New Perfume Review Maison Christian Dior Rouge Trafalgar- A Fun Fruitchouli

1

One of the styles of perfume I enjoy least is the fruity floral. Only in a few cases does it not end up as a fruit salad overturned on a vase of flowers. What I find funny is I like them by themselves just fine. I have lots of floral perfumes I enjoy. I have lots of fruity perfumes I like. Especially the class given the portmanteau “fruitchouli”. If you give me fruit salad and overturn onto an earthy patchouli it turns out I find that pleasant to wear. Which is why Maison Christian Dior Rouge Trafalgar tickles my fruitchouli bone.

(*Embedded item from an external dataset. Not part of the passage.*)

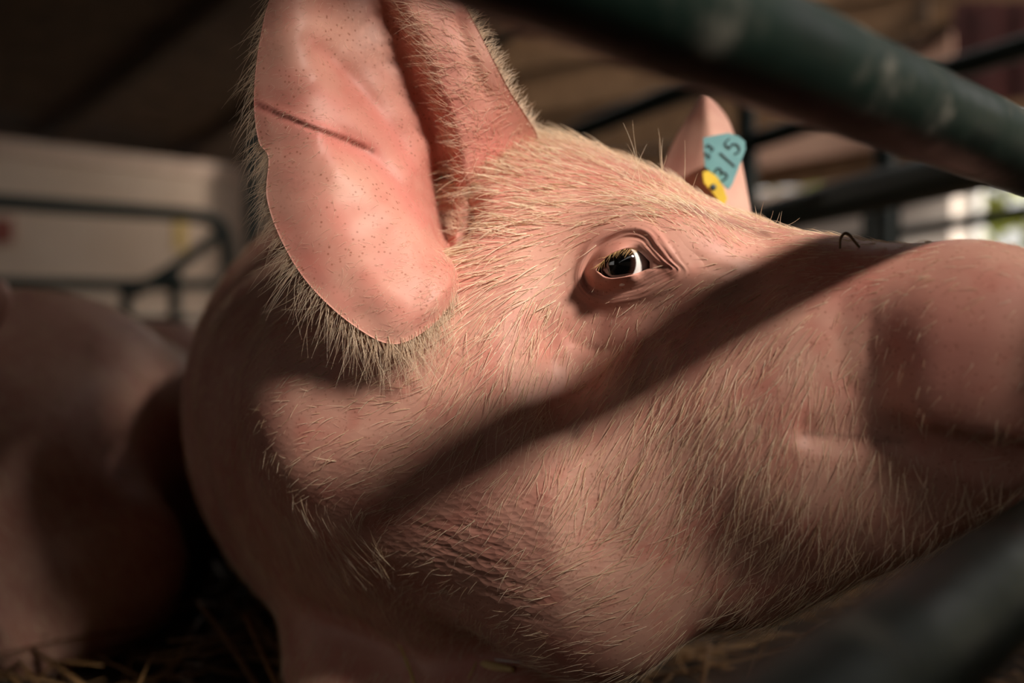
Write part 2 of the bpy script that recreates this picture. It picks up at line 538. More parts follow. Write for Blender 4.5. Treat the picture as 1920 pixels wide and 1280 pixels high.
def skin_material(name, light, deep, tone=True):
    m, nt, p = new_mat(name)
    tc = nd(nt, 'ShaderNodeTexCoord').outputs['Object']
    f1 = noise(nt, 22, 2, 0.6, tc)
    c = ramp(nt, f1, [(0.3, deep), (0.65, light)])
    if tone:
        at = nd(nt, 'ShaderNodeAttribute', attribute_name='tone')
        sp = nt.nodes.new('ShaderNodeSeparateColor'); nt.links.new(at.outputs['Color'], sp.inputs[0])
        c = mixc(nt, sp.outputs['Red'], c, (0.60, 0.20, 0.165))
        c = mixc(nt, ramp(nt, noise(nt, 48, 2, 0.6, tc), [(0.5, (0, 0, 0)), (0.72, (0.5, 0.5, 0.5))]), c, (0.50, 0.15, 0.115))
        f2 = noise(nt, 260, 1, 0.7, tc)
        dm = nt.nodes.new('ShaderNodeMath'); dm.operation = 'MULTIPLY'
        nt.links.new(sp.outputs['Green'], dm.inputs[0])
        nt.links.new(ramp(nt, f2, [(0.25, (0.25, 0.25, 0.25)), (0.6, (1, 1, 1))]), dm.inputs[1])
        c = mixc(nt, dm.outputs[0], c, (0.085, 0.032, 0.018))
    v = nd(nt, 'ShaderNodeTexVoronoi', Scale=330.0)
    nt.links.new(tc, v.inputs['Vector'])
    pores = ramp(nt, v.outputs['Distance'], [(0.08, (1, 1, 1)), (0.27, (0, 0, 0))])
    if tone:
        pk = nt.nodes.new('ShaderNodeMath'); pk.operation = 'MULTIPLY'
        nt.links.new(pores, pk.inputs[0]); nt.links.new(at.outputs['Alpha'], pk.inputs[1])
        c = mixc(nt, pk.outputs[0], c, (0.24, 0.07, 0.035))
    nt.links.new(c, p.inputs['Base Color'])
    p.inputs['Roughness'].default_value = 0.52
    p.inputs['Specular IOR Level'].default_value = 0.35
    p.inputs['Subsurface Weight'].default_value = 0.0
    p.inputs['Subsurface Radius'].default_value = (1.0, 0.35, 0.2)
    p.inputs['Subsurface Scale'].default_value = 0.006
    b1 = None
    mp = nd(nt, 'ShaderNodeMapping'); mp.inputs['Scale'].default_value = (1, 1, 2.2)
    mp.inputs['Rotation'].default_value = (0.5, 0.4, 0.3)
    nt.links.new(tc, mp.inputs['Vector'])
    vv = nd(nt, 'ShaderNodeTexVoronoi', Scale=170.0)
    nt.links.new(mp.outputs[0], vv.inputs['Vector'])
    if tone:
        wm = nt.nodes.new('ShaderNodeMath'); wm.operation = 'MULTIPLY'
        nt.links.new(vv.outputs['Distance'], wm.inputs[0]); nt.links.new(sp.outputs['Blue'], wm.inputs[1])
        bump(nt, p, wm.outputs[0], 0.0009, 0.6, b1)
    return m

def hair_material(name, a, b, rough=0.35):
    m, nt, p = new_mat(name)
    hi = nd(nt, 'ShaderNodeHairInfo')
    c = ramp(nt, hi.outputs['Random'], [(0.0, a), (1.0, b)])
    nt.links.new(c, p.inputs['Base Color'])
    p.inputs['Roughness'].default_value = rough
    p.inputs['Specular IOR Level'].default_value = 0.5
    t = nd(nt, 'ShaderNodeBsdfTranslucent'); nt.links.new(c, t.inputs['Color'])
    mx = nd(nt, 'ShaderNodeMixShader'); mx.inputs[0].default_value = 0.3
    out = nt.nodes['Material Output']
    nt.links.new(p.outputs[0], mx.inputs[1]); nt.links.new(t.outputs[0], mx.inputs[2])
    nt.links.new(mx.outputs[0], out.inputs['Surface'])
    return m

M = {}
M['skin'] = skin_material('pig_skin', (0.61, 0.325, 0.245), (0.48, 0.21, 0.16))
M['skin_far'] = skin_material('pig_skin_plain', (0.62, 0.36, 0.28), (0.50, 0.24, 0.19), tone=False)
M['hair'] = hair_material('blond_bristle', (0.70, 0.50, 0.31), (0.97, 0.84, 0.64))
M['hair_pale'] = hair_material('pale_fine_hair', (0.72, 0.52, 0.36), (0.88, 0.72, 0.56))

def paint_metal(name):
    m, nt, p = new_mat(name)
    tc = nd(nt, 'ShaderNodeTexCoord').outputs['Object']
    f = noise(nt, 17, 4, 0.7, tc)
    c = ramp(nt, f, [(0.35, (0.003, 0.008, 0.006)), (0.55, (0.006, 0.015, 0.011)), (0.60, (0.030, 0.034, 0.028)), (0.70, (0.16, 0.15, 0.125))])
    nt.links.new(c, p.inputs['Base Color'])
    nt.links.new(ramp(nt, f, [(0.4, (0.38, 0.38, 0.38)), (0.7, (0.65, 0.65, 0.65))]), p.inputs['Roughness'])
    bump(nt, p, f, 0.0006)
    p.inputs['Specular IOR Level'].default_value = 0.12
    return m
M['rail'] = paint_metal('dark_green_painted_steel')
M['rail_bg'] = simple('green_pen_steel', (0.006, 0.017, 0.014), (0.012, 0.028, 0.023), 12, 0.45)
M['limewash'] = simple('limewashed_plaster', (0.62, 0.49, 0.40), (0.71, 0.58, 0.49), 1.5, 0.9)
M['endwall'] = simple('white_limewash', (0.82, 0.70, 0.62), (0.88, 0.79, 0.72), 1.5, 0.9)
M['ledge'] = simple('pale_ledge_and_lit_strip', (0.66, 0.50, 0.42), (0.78, 0.62, 0.53), 6, 0.9)
M['roofboard'] = simple('old_roof_board', (0.042, 0.022, 0.010), (0.098, 0.055, 0.028), 9, 0.85)
M['beam'] = simple('dark_timber', (0.045, 0.024, 0.012), (0.085, 0.048, 0.026), 12, 0.85)
M['plank'] = simple('brown_plank', (0.16, 0.085, 0.04), (0.25, 0.14, 0.07), 10, 0.8)
M['redboard'] = simple('oxblood_board', (0.045, 0.006, 0.005), (0.07, 0.012, 0.009), 8, 0.7)
M['floor'] = simple('trodden_floor', (0.025, 0.015, 0.008), (0.055, 0.034, 0.02), 14, 0.95, 0.004, bscale=60)
M['straw'] = simple('dry_straw', (0.52, 0.34, 0.11), (0.74, 0.54, 0.24), 30, 0.55)
M['straw_dark'] = simple('dark_straw', (0.13, 0.065, 0.022), (0.26, 0.14, 0.05), 30, 0.6)  # darker brown straw for the litter and the curled stem

# ------------------------------------------------------------------ helpers for things
def tag(o, label=None, cat=None, group=None, kind=None):
    if label: o['label'] = label
    if cat: o['category'] = cat
    if group: o['group'] = group
    if kind: o['kind'] = kind
    return o

def empty(name, loc=(0, 0, 0)):
    o = bpy.data.objects.new(name, None)
    o.empty_display_size = 0.05
    o.location = loc
    return link(o)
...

It was two years ago when the Dior Collection Privee re-branded itself as Maison Christian Dior. I didn’t have an issue with the name change. It was the simultaneous release of 18 new perfumes; all but a couple of them mediocre and forgettable. Ever since the regrettable perfume dump the brand has seemingly gone back to the two new releases a year formula which was what we had prior. It has also lifted itself out of the doldrums as the fall release of Spice Blend was better than the 18 perfumes released before it. Rouge Trafalgar finds a way to also be better than those.

Francois Demachy

All the Maison Christian Dior come from Francois Demachy. Rouge Trafagar is no exception. M. Demachy has shown the ability to take trite styles and find something different. Rouge Trafalgar isn’t quite as interesting as M. Demachy can be. He does manage to produce a better than average fruitchouli.

Rouge Trafalgar opens with the sweetest of the red berries; strawberry and raspberry. Just for extra red fruit emphasis M. Demachy layers in a cherry. It reminds me of those squishy fruit candies which have a liquid center, so it squirts when you chew it. Rouge Trafalgar squirts with juicy fruits when you spray it. M. Demachy then attenuates that with three great choices. First grapefruit can be its tartest semi-sulfurous self. Blackcurrant buds provide a sticky green contrast. The key to my enjoyment of it all is M. Demachy’s use of violet leaf. It carries a sharp slightly sweet green piece. The violet leaf is the linchpin which turns it into a nicely balanced fruit salad just waiting to be overturned on the patchouli. That patchouli is an earthy classic type of that ingredient. Once it is all together this is a fun fruitchouli.

Rouge Trafalgar has 12-14 hour longevity and average sillage.

I’m still not sure if Maison Christian Dior will find its way back to the great perfumes prior to the name change. If they don’t at least releases like Rouge Trafalgar don’t make me wish they had stopped making an exclusive collection.

Disclosure: This review is based on a sample provided by Maison Christian Dior.